01-07-2021, 08:46 PM
Every Day with Saint Francis de Sales
Teachings and Examples from the Life of the Saint by Salesiana Publishers
January 7th (page 7)
On our journey through life we do not wish to meet any difficulties or contradictions. We want constant consolations, no periods of dryness, no unpleasant times; health without sickness, repose without work, and peace without disturbance! But can’t you see our folly when we want to have something we cannot have? Unallayed good is found only in paradise, as in hell is found nothing but evil. The great Chrysostom says: “O man, you who get all upset when things do not always go your way, are you not ashamed when you ponder that what you want was not to be found even in the family of Our Lord? . . . Consider, I beg you, the events, the contradictions, and all the things that happened. The angel of the Lord said in a dream to Saint Joseph, “And after they were departed, behold an angel of the Lord appeared in sleep to Joseph, saying: Arise, and take the child and his mother, and fly into Egypt: and be there until I shall tell thee. For it will come to pass that Herod will seek the child to destroy him.” [Mt 2:13] This, indeed, was a moment of great sorrow for the Virgin Mary and for good Saint Joseph.”
(Spiritual Discourses III; O, VI, pp. 32, 38)

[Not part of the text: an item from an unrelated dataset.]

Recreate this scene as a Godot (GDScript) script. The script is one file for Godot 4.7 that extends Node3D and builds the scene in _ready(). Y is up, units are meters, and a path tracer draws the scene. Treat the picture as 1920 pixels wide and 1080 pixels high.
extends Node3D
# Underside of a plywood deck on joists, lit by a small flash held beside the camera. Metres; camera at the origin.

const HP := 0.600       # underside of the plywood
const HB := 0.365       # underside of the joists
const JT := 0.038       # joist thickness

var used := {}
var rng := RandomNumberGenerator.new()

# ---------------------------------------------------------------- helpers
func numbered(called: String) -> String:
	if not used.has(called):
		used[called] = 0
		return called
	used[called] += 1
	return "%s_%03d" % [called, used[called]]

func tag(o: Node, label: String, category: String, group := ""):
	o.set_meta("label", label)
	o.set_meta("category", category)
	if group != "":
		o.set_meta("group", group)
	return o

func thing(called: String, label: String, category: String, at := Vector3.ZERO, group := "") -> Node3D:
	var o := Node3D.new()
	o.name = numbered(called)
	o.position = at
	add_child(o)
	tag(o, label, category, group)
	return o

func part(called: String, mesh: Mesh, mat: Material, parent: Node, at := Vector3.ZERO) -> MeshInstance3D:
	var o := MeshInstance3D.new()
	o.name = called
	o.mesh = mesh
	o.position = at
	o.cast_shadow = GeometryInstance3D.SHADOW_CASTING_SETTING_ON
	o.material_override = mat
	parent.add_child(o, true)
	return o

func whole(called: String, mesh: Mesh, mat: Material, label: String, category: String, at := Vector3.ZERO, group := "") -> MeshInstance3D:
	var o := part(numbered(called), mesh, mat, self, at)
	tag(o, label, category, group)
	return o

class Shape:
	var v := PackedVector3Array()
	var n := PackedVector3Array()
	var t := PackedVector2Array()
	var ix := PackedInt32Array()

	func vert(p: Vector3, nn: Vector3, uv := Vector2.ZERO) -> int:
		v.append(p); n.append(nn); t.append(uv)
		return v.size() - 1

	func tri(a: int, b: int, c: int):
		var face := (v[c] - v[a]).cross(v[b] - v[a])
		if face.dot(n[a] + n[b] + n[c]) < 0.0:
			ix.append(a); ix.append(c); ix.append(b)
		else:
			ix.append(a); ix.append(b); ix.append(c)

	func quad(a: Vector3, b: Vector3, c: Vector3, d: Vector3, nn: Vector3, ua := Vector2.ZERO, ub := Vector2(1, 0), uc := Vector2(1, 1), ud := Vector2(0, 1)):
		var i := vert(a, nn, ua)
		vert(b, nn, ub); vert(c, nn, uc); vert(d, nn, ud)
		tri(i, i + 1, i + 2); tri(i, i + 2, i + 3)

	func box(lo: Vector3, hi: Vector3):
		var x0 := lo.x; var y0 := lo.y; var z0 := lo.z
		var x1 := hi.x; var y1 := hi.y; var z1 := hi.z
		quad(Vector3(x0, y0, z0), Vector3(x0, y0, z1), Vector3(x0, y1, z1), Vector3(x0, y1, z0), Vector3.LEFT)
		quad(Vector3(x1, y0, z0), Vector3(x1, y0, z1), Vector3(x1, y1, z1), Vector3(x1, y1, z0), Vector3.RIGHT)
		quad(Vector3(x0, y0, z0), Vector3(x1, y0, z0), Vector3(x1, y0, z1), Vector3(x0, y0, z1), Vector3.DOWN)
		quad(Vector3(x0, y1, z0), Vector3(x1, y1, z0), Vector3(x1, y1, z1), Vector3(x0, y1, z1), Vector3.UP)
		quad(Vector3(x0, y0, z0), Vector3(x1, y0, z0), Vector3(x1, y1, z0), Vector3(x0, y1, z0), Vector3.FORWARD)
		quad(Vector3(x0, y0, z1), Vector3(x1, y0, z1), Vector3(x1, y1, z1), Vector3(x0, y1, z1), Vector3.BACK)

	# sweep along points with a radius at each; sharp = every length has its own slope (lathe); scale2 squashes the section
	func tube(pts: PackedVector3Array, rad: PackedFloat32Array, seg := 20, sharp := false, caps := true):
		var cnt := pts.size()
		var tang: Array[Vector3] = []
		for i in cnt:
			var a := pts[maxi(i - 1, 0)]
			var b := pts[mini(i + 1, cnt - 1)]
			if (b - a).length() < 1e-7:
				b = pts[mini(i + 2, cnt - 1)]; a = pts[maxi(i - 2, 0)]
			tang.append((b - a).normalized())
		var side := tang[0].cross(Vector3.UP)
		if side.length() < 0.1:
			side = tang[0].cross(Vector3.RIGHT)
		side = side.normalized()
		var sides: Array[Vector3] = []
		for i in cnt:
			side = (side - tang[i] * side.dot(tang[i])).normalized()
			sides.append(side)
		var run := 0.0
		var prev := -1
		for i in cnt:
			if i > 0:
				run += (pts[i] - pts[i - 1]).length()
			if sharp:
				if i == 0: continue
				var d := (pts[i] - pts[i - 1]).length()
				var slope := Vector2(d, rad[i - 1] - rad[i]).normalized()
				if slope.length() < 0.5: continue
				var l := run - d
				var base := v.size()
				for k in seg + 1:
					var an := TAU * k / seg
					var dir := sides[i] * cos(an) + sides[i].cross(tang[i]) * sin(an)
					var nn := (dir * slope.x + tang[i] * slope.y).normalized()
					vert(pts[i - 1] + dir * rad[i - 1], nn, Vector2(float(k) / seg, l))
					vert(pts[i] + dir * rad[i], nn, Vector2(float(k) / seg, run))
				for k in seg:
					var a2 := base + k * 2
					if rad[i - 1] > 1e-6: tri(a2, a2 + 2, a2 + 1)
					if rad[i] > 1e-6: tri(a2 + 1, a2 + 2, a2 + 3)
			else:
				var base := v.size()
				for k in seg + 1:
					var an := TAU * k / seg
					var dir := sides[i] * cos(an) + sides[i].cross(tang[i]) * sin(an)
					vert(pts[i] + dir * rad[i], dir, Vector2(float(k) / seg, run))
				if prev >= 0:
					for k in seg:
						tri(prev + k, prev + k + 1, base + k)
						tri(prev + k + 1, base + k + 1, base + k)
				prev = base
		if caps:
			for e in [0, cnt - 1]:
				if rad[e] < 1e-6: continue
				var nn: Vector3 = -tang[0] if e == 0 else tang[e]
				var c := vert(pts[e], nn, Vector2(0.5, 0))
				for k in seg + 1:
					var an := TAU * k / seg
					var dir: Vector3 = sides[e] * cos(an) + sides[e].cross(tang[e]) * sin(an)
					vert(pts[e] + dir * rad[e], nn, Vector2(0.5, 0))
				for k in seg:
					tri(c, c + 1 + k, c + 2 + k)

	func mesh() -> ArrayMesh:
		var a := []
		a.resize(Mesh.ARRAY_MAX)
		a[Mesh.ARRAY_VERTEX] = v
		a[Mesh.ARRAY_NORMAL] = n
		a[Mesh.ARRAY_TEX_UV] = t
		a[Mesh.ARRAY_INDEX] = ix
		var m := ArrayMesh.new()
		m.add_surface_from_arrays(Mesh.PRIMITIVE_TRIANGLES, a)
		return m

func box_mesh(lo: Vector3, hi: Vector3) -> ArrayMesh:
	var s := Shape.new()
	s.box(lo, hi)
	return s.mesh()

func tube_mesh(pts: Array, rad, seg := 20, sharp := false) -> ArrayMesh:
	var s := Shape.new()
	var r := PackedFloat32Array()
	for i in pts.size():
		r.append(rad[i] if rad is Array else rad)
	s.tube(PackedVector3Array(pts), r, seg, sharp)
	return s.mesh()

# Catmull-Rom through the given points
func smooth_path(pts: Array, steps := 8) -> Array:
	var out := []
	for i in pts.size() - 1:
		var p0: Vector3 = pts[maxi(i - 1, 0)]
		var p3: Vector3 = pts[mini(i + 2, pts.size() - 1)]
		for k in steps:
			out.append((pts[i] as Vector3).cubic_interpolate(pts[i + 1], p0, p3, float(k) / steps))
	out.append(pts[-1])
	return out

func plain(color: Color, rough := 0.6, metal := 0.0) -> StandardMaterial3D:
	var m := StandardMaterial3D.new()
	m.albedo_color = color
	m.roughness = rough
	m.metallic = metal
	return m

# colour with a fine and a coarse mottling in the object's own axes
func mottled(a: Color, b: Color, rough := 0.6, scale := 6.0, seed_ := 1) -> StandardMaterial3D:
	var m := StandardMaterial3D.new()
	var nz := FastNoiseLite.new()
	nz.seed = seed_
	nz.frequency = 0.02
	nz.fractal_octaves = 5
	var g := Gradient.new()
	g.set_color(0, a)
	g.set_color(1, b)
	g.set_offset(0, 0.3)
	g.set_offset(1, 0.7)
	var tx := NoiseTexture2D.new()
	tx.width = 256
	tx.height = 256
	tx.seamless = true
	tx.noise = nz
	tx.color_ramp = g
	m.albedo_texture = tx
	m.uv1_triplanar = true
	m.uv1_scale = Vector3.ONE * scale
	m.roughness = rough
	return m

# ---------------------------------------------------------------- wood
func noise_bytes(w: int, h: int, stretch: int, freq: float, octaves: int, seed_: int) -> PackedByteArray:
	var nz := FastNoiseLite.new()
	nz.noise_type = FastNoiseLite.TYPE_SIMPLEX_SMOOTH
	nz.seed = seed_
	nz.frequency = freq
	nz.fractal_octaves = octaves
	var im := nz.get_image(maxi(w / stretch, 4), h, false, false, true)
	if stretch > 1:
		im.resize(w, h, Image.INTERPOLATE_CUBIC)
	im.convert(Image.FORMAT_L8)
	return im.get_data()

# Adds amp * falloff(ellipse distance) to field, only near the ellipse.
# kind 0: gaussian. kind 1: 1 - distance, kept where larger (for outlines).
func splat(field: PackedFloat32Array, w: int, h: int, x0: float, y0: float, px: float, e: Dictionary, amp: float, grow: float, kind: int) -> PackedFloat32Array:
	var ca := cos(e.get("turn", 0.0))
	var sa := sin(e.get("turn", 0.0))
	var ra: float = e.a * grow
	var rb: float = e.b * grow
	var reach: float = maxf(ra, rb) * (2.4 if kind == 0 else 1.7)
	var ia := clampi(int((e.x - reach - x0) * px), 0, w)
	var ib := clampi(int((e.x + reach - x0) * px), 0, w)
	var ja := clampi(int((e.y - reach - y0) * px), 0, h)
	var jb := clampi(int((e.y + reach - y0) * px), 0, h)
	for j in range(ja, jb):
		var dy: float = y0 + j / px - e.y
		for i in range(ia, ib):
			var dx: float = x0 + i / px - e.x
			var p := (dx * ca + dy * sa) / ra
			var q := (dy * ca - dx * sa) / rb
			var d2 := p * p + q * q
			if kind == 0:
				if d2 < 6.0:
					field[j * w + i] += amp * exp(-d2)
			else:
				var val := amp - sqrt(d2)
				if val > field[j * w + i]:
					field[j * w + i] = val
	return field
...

Francis de Sales, then working on the Chablais mission, was greatly afflicted because, despite all his hard work, he had made so few conversions. The ministers and the Protestant authorities forbade the people to go to his talks, even threatening them with death. On January 7th, 1598, while he was celebrating Mass, he was inspired by God to compose and secretly distribute among the families some pamphlets containing teachings of our holy religion and a refutation of the principal errors of the Protestants. Thus “Catholic doctrine, which they could not receive through their ears, would enter the souls of these poor people through their eyes.” This literary campaign, a “last resort” of his untiring zeal, met with remarkable success.
(A.S. I, p. 146)
No one could have foreseen, in those far-off days, the splendid future of this first apostolate of the press!